Time-lapse imaging of saline-tracer transport in fractured rock using difference-attenuation radar tomography

Frederick D. Day-Lewis

Department of Geology, Bucknell University, Lewisburg, Pennsylvania, USA

On leave at the Office of Ground Water, Branch of Geophysics, U.S. Geological Survey, Storrs, Connecticut, USA

John W. Lane Jr.

Office of Ground Water, Branch of Geophysics, U.S. Geological Survey, Storrs, Connecticut, USA

Jerry M. Harris

Department of Geophysics, Stanford University, Stanford, California, USA

Steven M. Gorelick

Department of Geological and Environmental Sciences, Braun Geology Corner, Stanford University, Stanford, California, USA

Accurate characterization of fractured-rock aquifer heterogeneity remains one of the most challenging and important problems in groundwater hydrology. We demonstrate a promising strategy to identify preferential flow paths in fractured rock using a combination of geophysical monitoring and conventional hydrogeologic tests. Cross-well difference-attenuation ground-penetrating radar was used to monitor saline-tracer migration in an experiment at the U.S. Geological Survey Fractured Rock Hydrology Research Site in Grafton County, New Hampshire. Radar data sets were collected every 10 min in three adjoining planes for 5 hours during each of 12 tracer tests.
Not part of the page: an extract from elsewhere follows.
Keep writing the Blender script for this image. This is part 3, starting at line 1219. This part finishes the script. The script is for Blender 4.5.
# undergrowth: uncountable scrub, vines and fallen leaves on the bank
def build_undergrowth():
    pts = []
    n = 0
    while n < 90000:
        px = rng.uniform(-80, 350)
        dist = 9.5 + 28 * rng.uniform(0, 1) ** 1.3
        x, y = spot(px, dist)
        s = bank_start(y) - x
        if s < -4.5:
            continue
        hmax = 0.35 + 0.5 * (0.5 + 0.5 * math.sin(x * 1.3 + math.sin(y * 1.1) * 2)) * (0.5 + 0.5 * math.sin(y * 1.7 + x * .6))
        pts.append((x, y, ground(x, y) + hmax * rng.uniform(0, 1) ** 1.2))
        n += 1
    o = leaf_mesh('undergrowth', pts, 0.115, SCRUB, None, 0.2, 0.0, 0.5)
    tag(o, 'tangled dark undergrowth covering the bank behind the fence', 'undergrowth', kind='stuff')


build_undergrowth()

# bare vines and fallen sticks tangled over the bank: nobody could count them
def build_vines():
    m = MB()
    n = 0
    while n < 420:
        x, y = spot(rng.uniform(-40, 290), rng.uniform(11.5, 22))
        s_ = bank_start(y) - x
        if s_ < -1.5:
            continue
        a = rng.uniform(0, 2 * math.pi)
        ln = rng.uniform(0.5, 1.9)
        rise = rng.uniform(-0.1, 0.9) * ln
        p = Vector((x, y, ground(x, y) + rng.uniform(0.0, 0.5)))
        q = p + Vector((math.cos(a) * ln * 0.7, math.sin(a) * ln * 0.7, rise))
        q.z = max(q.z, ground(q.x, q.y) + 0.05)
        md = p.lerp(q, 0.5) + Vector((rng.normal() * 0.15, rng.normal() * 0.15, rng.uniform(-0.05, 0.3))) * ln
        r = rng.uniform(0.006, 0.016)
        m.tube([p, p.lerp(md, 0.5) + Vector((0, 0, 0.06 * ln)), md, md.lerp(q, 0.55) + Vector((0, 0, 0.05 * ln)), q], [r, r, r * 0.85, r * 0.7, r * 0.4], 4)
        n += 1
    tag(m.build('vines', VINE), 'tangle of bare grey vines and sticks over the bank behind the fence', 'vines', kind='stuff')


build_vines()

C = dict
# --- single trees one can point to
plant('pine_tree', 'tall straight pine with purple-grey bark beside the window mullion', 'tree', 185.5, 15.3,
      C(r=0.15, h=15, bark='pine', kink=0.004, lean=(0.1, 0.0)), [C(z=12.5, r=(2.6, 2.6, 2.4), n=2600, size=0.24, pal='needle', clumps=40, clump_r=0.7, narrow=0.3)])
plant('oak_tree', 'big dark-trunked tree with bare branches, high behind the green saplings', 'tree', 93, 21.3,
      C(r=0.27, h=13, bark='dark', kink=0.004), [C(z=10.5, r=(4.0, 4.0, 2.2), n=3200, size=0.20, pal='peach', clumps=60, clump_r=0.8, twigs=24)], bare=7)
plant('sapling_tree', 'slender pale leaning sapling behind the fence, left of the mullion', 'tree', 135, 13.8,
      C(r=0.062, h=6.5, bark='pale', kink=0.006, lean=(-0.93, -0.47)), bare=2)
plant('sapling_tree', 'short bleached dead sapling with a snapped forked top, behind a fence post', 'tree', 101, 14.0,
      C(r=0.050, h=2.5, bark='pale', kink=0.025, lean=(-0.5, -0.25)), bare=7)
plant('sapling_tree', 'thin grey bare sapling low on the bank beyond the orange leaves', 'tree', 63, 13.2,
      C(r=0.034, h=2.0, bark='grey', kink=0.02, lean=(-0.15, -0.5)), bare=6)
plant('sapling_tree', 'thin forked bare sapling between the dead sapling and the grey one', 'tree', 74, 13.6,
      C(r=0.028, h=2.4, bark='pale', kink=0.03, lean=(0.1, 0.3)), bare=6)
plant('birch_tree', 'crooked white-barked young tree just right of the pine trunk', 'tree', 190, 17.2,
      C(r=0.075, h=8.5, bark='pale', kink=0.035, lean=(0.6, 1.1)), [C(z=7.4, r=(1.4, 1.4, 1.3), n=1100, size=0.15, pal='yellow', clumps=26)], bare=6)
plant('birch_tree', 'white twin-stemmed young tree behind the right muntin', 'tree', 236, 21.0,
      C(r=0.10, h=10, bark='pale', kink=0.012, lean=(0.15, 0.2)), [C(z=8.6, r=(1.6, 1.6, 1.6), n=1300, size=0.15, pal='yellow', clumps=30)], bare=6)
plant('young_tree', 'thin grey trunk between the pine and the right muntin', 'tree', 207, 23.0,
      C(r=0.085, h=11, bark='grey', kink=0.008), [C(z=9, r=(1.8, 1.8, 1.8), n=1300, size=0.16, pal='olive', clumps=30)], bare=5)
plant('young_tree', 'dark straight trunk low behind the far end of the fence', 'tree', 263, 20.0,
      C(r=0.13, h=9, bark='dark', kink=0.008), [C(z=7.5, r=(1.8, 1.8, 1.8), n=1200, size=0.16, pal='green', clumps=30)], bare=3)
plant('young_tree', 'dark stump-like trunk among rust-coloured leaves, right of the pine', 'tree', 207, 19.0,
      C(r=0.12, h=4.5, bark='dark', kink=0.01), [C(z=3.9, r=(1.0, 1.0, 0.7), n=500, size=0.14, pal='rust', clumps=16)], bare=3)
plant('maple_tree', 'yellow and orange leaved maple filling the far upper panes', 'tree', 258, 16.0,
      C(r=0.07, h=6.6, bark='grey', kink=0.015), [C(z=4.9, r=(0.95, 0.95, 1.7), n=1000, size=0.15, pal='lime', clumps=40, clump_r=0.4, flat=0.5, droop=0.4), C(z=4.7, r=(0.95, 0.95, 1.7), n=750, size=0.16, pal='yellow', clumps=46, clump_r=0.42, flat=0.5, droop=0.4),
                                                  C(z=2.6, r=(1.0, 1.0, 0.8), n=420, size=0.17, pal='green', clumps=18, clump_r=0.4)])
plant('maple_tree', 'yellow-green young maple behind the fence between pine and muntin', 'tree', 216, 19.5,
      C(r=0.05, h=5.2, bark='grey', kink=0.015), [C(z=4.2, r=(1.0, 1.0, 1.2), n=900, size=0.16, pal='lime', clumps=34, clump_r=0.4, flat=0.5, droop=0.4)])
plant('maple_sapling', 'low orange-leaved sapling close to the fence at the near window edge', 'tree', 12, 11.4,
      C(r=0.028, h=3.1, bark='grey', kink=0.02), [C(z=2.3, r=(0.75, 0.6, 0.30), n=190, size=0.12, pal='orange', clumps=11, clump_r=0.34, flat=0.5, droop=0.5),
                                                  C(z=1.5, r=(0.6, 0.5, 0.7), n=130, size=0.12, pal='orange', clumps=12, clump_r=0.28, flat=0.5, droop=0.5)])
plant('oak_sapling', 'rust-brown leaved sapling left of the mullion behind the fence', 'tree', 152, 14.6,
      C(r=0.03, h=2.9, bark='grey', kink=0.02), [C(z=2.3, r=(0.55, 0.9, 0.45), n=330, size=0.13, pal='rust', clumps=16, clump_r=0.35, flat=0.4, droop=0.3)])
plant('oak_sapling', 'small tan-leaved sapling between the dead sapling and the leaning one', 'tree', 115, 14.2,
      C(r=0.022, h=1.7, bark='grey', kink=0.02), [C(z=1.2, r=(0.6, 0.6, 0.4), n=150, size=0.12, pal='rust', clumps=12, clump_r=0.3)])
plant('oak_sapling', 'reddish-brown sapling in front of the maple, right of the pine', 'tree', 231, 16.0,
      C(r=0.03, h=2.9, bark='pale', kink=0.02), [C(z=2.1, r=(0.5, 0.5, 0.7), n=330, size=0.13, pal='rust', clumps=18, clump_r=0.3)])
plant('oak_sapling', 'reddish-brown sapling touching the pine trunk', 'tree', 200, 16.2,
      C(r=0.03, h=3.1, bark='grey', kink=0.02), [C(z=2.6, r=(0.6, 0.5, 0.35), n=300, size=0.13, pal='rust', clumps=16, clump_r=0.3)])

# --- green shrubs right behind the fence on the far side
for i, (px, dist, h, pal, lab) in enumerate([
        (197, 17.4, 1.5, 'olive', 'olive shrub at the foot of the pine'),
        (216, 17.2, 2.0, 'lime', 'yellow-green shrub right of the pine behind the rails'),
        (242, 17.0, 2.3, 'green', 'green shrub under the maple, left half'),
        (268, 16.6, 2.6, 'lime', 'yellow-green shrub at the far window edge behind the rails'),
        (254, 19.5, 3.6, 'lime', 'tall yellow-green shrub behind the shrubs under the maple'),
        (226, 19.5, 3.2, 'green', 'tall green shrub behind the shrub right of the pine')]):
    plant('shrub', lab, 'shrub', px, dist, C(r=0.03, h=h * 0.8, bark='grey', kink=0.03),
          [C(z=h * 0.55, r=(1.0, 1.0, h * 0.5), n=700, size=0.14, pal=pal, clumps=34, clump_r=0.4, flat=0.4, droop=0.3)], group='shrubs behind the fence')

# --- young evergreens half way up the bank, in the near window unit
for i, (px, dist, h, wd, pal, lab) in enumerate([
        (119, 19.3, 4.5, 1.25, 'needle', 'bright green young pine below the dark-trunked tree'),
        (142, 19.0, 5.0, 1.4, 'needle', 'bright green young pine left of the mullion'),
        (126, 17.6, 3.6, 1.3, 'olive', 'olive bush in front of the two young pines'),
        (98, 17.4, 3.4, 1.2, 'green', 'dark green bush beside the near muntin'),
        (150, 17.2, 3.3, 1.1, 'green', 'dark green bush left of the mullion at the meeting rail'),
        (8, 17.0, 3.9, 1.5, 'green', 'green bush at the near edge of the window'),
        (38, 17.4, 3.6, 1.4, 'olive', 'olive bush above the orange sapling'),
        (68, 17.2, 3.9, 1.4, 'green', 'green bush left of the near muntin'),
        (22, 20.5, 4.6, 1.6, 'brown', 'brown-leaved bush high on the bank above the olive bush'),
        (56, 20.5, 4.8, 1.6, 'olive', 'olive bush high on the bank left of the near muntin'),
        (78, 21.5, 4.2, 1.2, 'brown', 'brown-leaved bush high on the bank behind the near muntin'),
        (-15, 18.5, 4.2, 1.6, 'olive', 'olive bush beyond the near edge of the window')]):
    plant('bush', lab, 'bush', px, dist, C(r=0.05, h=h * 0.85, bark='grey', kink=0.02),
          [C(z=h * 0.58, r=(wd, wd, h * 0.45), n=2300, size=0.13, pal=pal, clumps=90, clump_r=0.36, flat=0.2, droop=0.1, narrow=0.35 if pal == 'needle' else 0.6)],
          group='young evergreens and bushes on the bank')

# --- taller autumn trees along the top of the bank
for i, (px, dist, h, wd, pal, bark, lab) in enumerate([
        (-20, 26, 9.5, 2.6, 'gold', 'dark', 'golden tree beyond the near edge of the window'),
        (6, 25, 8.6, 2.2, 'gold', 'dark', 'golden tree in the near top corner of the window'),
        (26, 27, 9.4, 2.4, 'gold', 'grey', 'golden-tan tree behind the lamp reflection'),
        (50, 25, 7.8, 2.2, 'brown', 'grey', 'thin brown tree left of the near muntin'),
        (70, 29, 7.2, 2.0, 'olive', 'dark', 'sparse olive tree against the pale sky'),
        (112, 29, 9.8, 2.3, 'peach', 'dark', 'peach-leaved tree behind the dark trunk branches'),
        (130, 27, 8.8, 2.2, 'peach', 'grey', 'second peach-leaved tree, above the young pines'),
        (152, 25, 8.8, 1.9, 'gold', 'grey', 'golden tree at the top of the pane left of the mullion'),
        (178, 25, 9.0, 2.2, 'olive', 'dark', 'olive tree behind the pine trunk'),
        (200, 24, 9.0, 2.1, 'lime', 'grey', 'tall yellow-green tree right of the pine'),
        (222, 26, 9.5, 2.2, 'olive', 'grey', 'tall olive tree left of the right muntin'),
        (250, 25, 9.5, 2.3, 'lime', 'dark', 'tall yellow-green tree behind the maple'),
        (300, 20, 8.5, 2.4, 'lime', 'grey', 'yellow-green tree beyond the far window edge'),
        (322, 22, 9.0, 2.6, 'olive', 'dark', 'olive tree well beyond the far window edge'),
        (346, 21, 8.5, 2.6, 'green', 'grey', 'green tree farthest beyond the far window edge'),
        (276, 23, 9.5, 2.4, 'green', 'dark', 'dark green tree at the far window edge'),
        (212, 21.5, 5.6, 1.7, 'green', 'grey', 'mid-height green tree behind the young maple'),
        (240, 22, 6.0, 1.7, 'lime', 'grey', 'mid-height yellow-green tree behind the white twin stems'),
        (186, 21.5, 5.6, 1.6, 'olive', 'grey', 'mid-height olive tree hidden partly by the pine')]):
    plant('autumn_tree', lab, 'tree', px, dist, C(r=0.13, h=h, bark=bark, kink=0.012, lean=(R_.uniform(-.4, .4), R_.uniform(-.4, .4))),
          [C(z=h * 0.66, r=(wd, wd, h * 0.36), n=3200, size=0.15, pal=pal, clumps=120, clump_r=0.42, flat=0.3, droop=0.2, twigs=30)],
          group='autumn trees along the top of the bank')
An innovative inversion method accounts for data acquisition times and temporal changes in attenuation during data collection. The inverse algorithm minimizes a combination of two functions. The first is the sum of weighted squared data residuals. Second is a measure of solution complexity based on an a priori space-time covariance function, subject to constraints that limit radar-attenuation changes to regions of the tomograms traversed by high difference-attenuation ray paths. The time series of tomograms indicate relative tracer concentrations and tracer arrival times in the image planes; from these we infer the presence and location of a preferential flow path within a previously identified zone of transmissive fractures. These results provide new insights into solute channeling and the nature of aquifer heterogeneity at the site.

Received 17 September 2002; accepted 28 July 2003; published 18 October 2003.

Citation: Day-Lewis, F. D., J. W. Lane Jr., J. M. Harris, and S. M. Gorelick (2003), Time-lapse imaging of saline-tracer transport in fractured rock using difference-attenuation radar tomography, Water Resour. Res., 39(10), 1290, doi:10.1029/2002WR001722.